I love how resistance disables strategic redeployment. Now, if we can affect resistance in other countries' somehow, I can see players doing things like invading Normandy and at the same time using resistance fighters to delay German divisions from the east.
 
At the very least it will most likely reduce the resistance growth and as long as the number is low you will suffer less. For example if the resistance is above 25% they will start to bypass your division shield more often and your factories will be affected.v

It sounds like more resistance means more garrisons required to shield the attacks (and more lost manpower and equipment to absorb those attacks). Plus high resistance has a higher chance of making attacks that go around the garrison. Plus high resistance can reach a point where your garrisons are suffering constant attrition (if not outright rebellion).

That seems like a fair number of sticks.

That seems reasonable.

I'll have to probably do a complete rework of Germany's production and resources under the new system and see what works.

If I have to make tough choices, I consider that a success. But the Devs should know now that if I have to put 3 million men in western Europe to get 90% of the factories and resources in France, Benelux, Spain, Portugal, Norway, Denmark, and Switzerland, I will probably still do it.
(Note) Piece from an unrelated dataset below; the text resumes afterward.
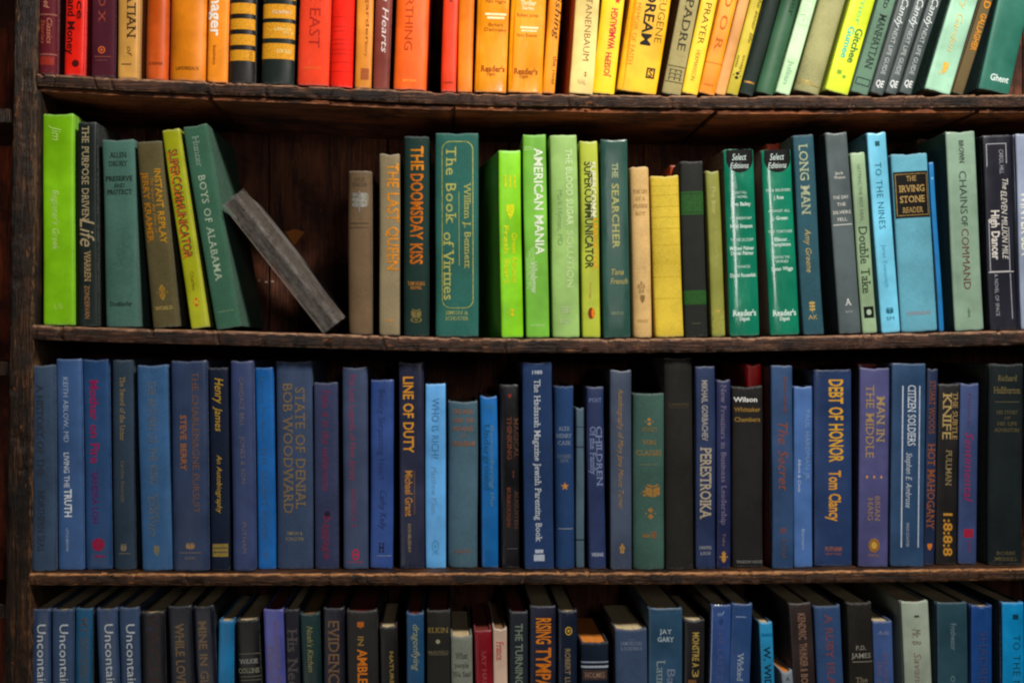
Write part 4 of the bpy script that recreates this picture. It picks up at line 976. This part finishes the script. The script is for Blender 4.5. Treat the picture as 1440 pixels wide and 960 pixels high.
B(3, (1209, 1252, 517), (1207, 1249), (84, 78, 130), 'lilac purple book with gold serif title in two columns', 'jacket', 15, FLAT, side=(18, 18, 40), T=[
  ('V', 'MAN IN', 557, 622, .70, 11, (170, 142, 84), st('s')), ('V', 'THE MIDDLE', 542, 644, .34, 11, (165, 134, 80), st('s')), ('D', .26, 671, 1.5, 2, GO), ('D', .5, 671, 1.5, 2, GO), ('D', .74, 671, 1.5, 2, GO),
  ('V', 'BRIAN', 698, 733, .62, 7, (150, 120, 90), st('s')), ('V', 'HAIG', 700, 732, .38, 7, (150, 120, 90), st('s')), ('D', .52, 767, 8, 10, (150, 105, 40)), ('D', .52, 767, 4, 5, (205, 160, 60), dict(lift=.0004)), ('H', 'WARNER', 781, 4, 16, (150, 120, 80))])
B(3, (1253, 1304, 511), (1253, 1299), (50, 78, 116), 'broad dusty blue book with a white title between two long white rules', 'jacket', 13, FLAT, T=[
  ('R', .30, .335, 543, 770, (205, 212, 222)), ('R', .80, .83, 543, 770, (205, 212, 222)), ('V', 'CITIZEN SOLDIERS', 542, 627, .58, 11, (215, 220, 228), st('s')), ('V', 'Stephen E. Ambrose', 637, 714, .52, 8, (200, 206, 216), st('i')), ('V', 'SIMON SCHUSTER', 735, 769, .5, 4, (190, 198, 210), st('t'))])
B(3, (1304, 1320, 518), (1299, 1314), (36, 46, 78), 'slim ink blue book with brick orange capitals, right of the white-ruled one', 'jacket', 22, FLAT, T=[
  ('V', 'STUART WOODS', 536, 610, .5, 8, (135, 76, 36), st('s')), ('V', 'HOT MAHOGANY', 624, 745, .5, 10, (150, 86, 38), st('s')), ('E', .5, 769, 4, 5, (225, 125, 30))])
B(3, (1320, 1350, 540), (1316, 1346), (36, 34, 34), 'black book with tan capitals in two columns and gold marks below', 'jacket', 24, FLAT, T=[
  ('V', 'THE SUBTLE', 552, 618, .80, 7, (170, 140, 84), st('s')), ('V', 'KNIFE', 553, 618, .42, 12, (185, 158, 100), st('s')), ('V', 'PULLMAN', 633, 683, .55, 8, (150, 130, 90), st('s')), ('V', '1:8:8:8', 722, 782, .55, 12, (200, 145, 50), st('b'))])
B(3, (1351, 1377, 539), (1347, 1374), (58, 74, 128), 'periwinkle blue book with crimson script and a small red square', 'jacket', 24, FLAT, T=[
  ('V', 'Sentimental', 608, 706, .5, 11, (158, 30, 70), st('i')), ('V', 'Patricia', 552, 600, .5, 5, (100, 60, 100), st('i')), ('R', .28, .78, 744, 756, (165, 24, 50)), ('V', 'books', 760, 776, .6, 5, (130, 50, 90))])
B(3, (1392, 1442, 512), (1390, 1440), (28, 38, 42), 'broad blackish green book with gold type, rightmost on the third shelf', 'cloth', 15, (.006, 2.8), T=[
  ('H', 'Richard', 532, 8, 27, (108, 98, 62), st('s')), ('H', 'Halliburton', 549, 9, 38, (112, 100, 60), st('s')), ('R', .15, .85, 565, 566, (90, 84, 60)), ('H', 'HIS STORY', 580, 5, 30, (96, 84, 56), st('s')), ('H', 'OF', 588, 4, 8, (96, 84, 56)), ('H', 'HIS LIFE', 596, 5, 28, (96, 84, 56), st('s')), ('H', 'ADVENTURE', 605, 5, 36, (96, 84, 56), st('s')), ('H', 'BOBBS', 778, 5, 26, (96, 84, 56), st('s')), ('H', 'MERRILL', 786, 5, 32, (96, 84, 56), st('s'))])

# ================= bottom shelf
UN = [('V', 'Uncontainable', 878, 1004, .58, 12, (205, 210, 214), st('n'))]
UC = (50, 72, 112)
B(4, (42, 70, 856), (42, 71), UC, 'leftmost of four matching steel blue books with large white lettering', 'jacket', 16, FLAT, T=UN)
B(4, (73, 102, 856), (74, 104), UC, 'second of the four matching steel blue white-lettered books, left of the turquoise one', 'jacket', 16, FLAT, T=UN)
B(4, (105, 131, 855), (106, 128), (16, 84, 124), 'turquoise blue book with murky red lettering between matching steel blue pairs', 'jacket', 18, FLAT, side=(14, 26, 40), T=[('V', 'MY BACHELOR LIFE', 868, 1010, .55, 10, (84, 84, 96), st('s'))])
B(4, (135, 164, 855), (138, 168), UC, 'third of the four matching steel blue white-lettered books, right of the turquoise one', 'jacket', 16, FLAT, T=UN)
B(4, (167, 194, 854), (169, 197), UC, 'fourth of the matching steel blue white-lettered books, beside a black one', 'jacket', 16, FLAT, T=UN)
B(4, (198, 230, 860), (199, 233), (27, 25, 31), 'black book with thin rust outline lettering on the bottom shelf', 'jacket', 16, SOFT, dep=.16, T=[('V', 'VACHET', 864, 1000, .55, 16, (66, 46, 44), st('t')), ('E', .35, 884, 4, 5, (50, 58, 80))])
B(4, (236, 268, 852), (239, 274), (36, 37, 50), 'near black book with condensed bronze capitals, left of its lookalike', 'jacket', 15, FLAT, T=[('V', 'WHILE LOVE LASTS', 877, 1010, .46, 12, (118, 98, 72), st('b'))])
B(4, (272, 299, 852), (276, 306), (28, 31, 52), 'navy-black book with condensed bronze capitals, right of its lookalike', 'jacket', 15, FLAT, T=[('V', 'MINE IN GLORY', 874, 1000, .42, 11, (120, 100, 74), st('b'))])
B(4, (306, 330, 872), (308, 326), (8, 112, 166), 'unlettered bright turquoise book low between two dark ones', 'jacket', 18, FLAT)
B(4, (333, 362, 871), (335, 369), (24, 24, 26), 'black book with grey rules and stacked author name', 'jacket', 17, SOFT, T=[
  ('R', .1, 1, 919, 920, (110, 106, 90)), ('H', 'WILKIE', 930, 6, 26, (160, 160, 155), st('s')), ('H', 'COLLINS', 943, 6.5, 29, (150, 150, 130), st('s')), ('R', .1, 1, 951, 952, (110, 106, 90)), ('R', .1, 1, 956, 957, (110, 106, 90))])
B(4, (370, 398, 857), (373, 402), (76, 80, 152), 'lavender blue book with faint bronze lettering', 'jacket', 16, FLAT, pages='red', T=[
  ('V', 'Rosamunde Pilcher', 874, 990, .66, 8, (112, 92, 112), st('i')), ('V', 'Paradise', 908, 975, .32, 8, (112, 92, 112), st('i'))])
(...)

I want those factories and that steel and tungsten; we'll get the manpower from somewhere. (Looking at you, Desperate Defense.)
 
Nah, rebellions is something you will only really see with external powers involved (which we cant talk about yet) So it wont be naturally happen very much. High resistance is bad enough.
Stuff like the Four Days of Naples happened without external intervention - all through some absolutely brutal German repression (Hitler personally ordered Naples to be razed to the ground when it didn't comply - wink wink nudge nudge), which drove the citizenship to stealing German and old stock Italian weapons and rise up in rebellion. Successfully - the German garrison was forced out of the city, and the Allies would march in an already liberated Naples.